結論から言うと先生が(瑛太)湊に「豚の脳」と言ったシーンは存在しません。
先生が麦野湊に対してやったことは、
体操着袋等を投げた時の腕が湊の顔に当たって鼻血を出させてしまった
それだけなんです。

それではなぜ湊は“豚の脳と言われた”と嘘をついたのでしょうか?
考察して見たところ、このような理由が考えられました。
- 依里の苦しみを代弁したかった
- 依里を本当は守りたいという気持ち
- 依里の秘密を隠したかったから
- 本当はカミングアウトしたかった
一つずつ詳しく見ていきましょう。
依里の苦しみを代弁
実際に父親に「お前は豚の脳だ。」と言われ続けてきた星川依里くん。
どういう意味なのか分からずとも小学五年生にもなれば「悪口」ということは分かっているでしょう。
父親から「お前は怪物」「豚の脳だ」等と言われてる姿を見て親子関係が歪であることはわかりますよね。
また、依里くんの父親が暴力的であることも湊は知ってます。
そんな依里くんの苦しみを誰かに代弁したかったのではないかと考えられるのではないでしょうか?
依里を守りたかった
湊くんは依里くんに対して特別な感情を抱いていました。
家庭環境が劣悪な依里くんを小学生ながらに、陰ながら守りたいという気持ちがあったと思います。

しかし小学生なんて経験値もまだまだ浅いわけで、「守る」という手段が分からないはず。
「依里は豚の脳なんかじゃない…!」
と思っていたはずですが、「依里がお父さんに豚の脳って言われてるんだ」と言うことも依里を傷つけてしまうと思ったのかもしれません。
もしくは「母親も依里を悪く思うかもしれない」と疑心暗鬼になっていた可能性があります。
依里の秘密を隠したかったから
湊くん自身も依里くんが周りと少し違うと感じていたことは間違いありません。
実際に依里くんに対する情報は作中では多く読み取れませんが、
- 父親に豚の脳と言われる
- 幼い発言が目立つ
- 文字を書くときに鏡文字になってしまう
- 興味関心が独特
この辺りの情報から
星川依里は軽度の発達障害(ディスクレシア)を患っていた?
と予想することもできそうです。

このことがいつか母親にも知られてしまうのではないか、ということから
“自分が豚の脳と言われた”と嘘をつくことで身代わりになって、依里くんを守りたかったのかもしれません。
母親に同性愛をカミングアウトしたかった
依里くんに対する感情が友情と違うものであると薄々気付いていたと仮定しましょう。
自分の中で感情の整理がつかず、ましてや依里くんのいう「豚の脳」と言う言葉に“他と違う”と言う意味が込められたとすると
豚の脳=普通じゃない=自分も“豚の脳”?
と湊くんが捉えていた可能性も考えられます。
“自分が普通じゃないかもしれない”という苦しみの中でもがいていたとしたら、このペットボトルを何度も握るシーンからはもどかしさを感じます。
母親(安藤サクラ)に何か伝えたいけど上手く伝えられないというジレンマを感じるシーン。

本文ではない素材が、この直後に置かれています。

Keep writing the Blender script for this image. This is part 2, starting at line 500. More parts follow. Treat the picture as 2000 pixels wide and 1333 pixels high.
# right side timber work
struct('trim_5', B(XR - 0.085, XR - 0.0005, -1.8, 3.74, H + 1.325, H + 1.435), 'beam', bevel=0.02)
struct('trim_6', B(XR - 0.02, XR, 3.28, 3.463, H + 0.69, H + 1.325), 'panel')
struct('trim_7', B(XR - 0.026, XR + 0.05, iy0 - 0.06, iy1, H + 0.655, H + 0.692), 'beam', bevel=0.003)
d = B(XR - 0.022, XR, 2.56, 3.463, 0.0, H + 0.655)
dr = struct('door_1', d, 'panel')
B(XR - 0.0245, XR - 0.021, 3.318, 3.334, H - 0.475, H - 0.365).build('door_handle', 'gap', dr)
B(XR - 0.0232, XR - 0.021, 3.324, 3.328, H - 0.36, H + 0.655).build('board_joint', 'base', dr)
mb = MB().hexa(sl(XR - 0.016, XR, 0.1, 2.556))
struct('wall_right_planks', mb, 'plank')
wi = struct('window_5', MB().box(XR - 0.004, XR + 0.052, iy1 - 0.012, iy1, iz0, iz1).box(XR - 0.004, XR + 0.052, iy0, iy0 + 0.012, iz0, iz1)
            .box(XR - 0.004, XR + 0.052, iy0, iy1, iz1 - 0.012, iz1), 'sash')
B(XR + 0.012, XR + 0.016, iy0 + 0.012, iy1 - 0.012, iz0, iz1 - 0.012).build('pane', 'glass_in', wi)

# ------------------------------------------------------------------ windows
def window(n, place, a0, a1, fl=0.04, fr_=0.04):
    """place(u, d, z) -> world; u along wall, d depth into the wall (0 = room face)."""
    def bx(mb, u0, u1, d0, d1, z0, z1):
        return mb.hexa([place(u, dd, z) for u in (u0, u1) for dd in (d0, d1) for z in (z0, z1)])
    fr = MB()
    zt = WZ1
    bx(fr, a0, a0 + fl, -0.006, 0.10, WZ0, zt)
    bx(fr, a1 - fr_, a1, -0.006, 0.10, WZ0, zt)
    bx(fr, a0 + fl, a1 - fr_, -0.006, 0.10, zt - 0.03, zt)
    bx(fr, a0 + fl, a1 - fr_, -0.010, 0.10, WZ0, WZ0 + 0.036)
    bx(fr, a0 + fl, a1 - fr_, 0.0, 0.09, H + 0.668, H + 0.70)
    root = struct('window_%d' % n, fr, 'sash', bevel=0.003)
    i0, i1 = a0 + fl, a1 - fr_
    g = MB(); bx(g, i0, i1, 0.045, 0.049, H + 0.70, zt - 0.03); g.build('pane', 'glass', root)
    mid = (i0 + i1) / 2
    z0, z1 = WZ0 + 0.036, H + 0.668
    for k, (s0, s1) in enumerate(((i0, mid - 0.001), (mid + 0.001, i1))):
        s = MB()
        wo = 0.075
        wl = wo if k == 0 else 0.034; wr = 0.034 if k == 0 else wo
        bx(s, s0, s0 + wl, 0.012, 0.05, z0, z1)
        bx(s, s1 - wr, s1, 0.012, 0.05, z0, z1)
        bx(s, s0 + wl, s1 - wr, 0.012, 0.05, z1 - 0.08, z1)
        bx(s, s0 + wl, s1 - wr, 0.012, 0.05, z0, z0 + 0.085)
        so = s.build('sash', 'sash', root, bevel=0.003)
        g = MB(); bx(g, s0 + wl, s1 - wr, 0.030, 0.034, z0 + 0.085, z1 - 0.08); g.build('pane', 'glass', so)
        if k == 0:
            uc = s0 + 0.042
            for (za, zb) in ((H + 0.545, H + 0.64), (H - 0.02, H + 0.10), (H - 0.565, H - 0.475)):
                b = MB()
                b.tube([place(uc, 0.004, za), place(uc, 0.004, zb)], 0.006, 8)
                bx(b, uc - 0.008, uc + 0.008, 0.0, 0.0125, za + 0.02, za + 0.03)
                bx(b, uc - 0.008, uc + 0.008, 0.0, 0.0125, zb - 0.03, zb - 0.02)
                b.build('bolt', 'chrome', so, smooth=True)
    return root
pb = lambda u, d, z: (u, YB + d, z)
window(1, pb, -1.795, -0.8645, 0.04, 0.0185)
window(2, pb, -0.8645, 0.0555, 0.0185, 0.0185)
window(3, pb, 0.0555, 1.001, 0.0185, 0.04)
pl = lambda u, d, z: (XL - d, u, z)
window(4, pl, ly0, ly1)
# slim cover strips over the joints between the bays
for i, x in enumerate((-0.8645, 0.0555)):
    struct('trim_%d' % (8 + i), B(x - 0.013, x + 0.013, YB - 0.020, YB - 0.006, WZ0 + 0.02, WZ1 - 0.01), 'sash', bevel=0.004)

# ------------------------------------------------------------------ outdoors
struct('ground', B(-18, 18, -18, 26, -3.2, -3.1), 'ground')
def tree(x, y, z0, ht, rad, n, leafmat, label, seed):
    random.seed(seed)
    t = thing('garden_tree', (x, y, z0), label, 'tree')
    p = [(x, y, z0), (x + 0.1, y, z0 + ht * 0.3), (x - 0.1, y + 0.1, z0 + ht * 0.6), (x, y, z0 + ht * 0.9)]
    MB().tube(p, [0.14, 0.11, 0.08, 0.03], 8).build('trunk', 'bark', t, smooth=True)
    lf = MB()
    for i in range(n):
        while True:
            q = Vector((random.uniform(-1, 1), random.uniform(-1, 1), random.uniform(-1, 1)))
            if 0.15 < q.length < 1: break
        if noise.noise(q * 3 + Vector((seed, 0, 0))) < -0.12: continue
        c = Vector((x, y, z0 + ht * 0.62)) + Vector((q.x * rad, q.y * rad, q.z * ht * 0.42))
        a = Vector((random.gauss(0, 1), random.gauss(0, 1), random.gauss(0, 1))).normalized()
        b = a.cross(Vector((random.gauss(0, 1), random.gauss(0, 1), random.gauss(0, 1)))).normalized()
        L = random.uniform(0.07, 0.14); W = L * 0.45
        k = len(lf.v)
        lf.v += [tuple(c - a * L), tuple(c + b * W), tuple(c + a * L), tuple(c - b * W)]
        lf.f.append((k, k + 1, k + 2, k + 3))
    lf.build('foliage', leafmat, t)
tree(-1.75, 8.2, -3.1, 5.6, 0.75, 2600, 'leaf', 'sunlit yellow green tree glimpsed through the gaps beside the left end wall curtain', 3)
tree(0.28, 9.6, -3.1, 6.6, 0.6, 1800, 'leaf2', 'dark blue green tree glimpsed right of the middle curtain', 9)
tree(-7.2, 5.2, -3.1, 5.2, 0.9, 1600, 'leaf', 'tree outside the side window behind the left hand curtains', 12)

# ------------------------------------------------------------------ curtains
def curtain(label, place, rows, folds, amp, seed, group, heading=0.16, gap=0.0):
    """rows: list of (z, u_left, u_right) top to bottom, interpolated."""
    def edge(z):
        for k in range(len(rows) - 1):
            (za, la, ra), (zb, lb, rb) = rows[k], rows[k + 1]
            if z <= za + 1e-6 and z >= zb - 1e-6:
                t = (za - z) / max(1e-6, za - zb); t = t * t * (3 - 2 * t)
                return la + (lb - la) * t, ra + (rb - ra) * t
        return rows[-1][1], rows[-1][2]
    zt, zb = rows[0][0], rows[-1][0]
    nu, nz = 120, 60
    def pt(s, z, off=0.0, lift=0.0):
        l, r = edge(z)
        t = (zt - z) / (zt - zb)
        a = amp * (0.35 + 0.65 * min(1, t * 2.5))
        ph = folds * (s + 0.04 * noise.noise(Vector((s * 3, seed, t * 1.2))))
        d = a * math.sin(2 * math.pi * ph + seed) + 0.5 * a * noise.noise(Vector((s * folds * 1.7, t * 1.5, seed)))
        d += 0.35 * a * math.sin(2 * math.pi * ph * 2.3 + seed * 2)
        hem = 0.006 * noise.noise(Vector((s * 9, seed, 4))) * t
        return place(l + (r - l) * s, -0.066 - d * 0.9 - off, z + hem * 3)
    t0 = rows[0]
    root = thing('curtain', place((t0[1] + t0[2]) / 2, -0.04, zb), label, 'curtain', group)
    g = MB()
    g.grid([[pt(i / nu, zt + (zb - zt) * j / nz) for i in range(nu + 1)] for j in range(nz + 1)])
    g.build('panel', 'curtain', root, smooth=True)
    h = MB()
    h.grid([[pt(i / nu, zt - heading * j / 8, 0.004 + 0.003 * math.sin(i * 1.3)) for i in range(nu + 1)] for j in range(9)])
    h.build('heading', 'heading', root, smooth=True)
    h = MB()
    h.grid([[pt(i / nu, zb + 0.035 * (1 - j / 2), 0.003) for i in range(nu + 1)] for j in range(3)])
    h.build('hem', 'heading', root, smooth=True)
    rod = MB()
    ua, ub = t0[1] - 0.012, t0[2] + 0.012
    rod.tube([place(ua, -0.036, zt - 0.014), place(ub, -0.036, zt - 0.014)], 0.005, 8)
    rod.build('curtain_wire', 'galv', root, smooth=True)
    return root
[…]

母親は以前から湊くんに対して「“普通に”幸せになってほしい」と話していました。
その母親が期待してる“普通”からズレているのではないか?というプレッシャーが湊くんの中に存在していたのではないでしょうか?
個人的には「本当はカミングアウトしたかった」という気持ちをベースにいろんな思いが混ざっているのではないかと思いました。
まとめ
今回は映画『怪物』より先生(瑛太)が豚の脳と湊くんに言ったのはどのシーンか考察していきました。
結論から言うと、実際に先生が湊くんに「豚の脳」と言ったシーンは存在しません。
しかし湊くんがこの様な嘘をついたのは、深い理由が隠されていましたね。
この様な考察を踏まえてもう一度作品を見返してみると、新しいことが発見できるかもしれません!
最後までお読みいただきありがとうございました。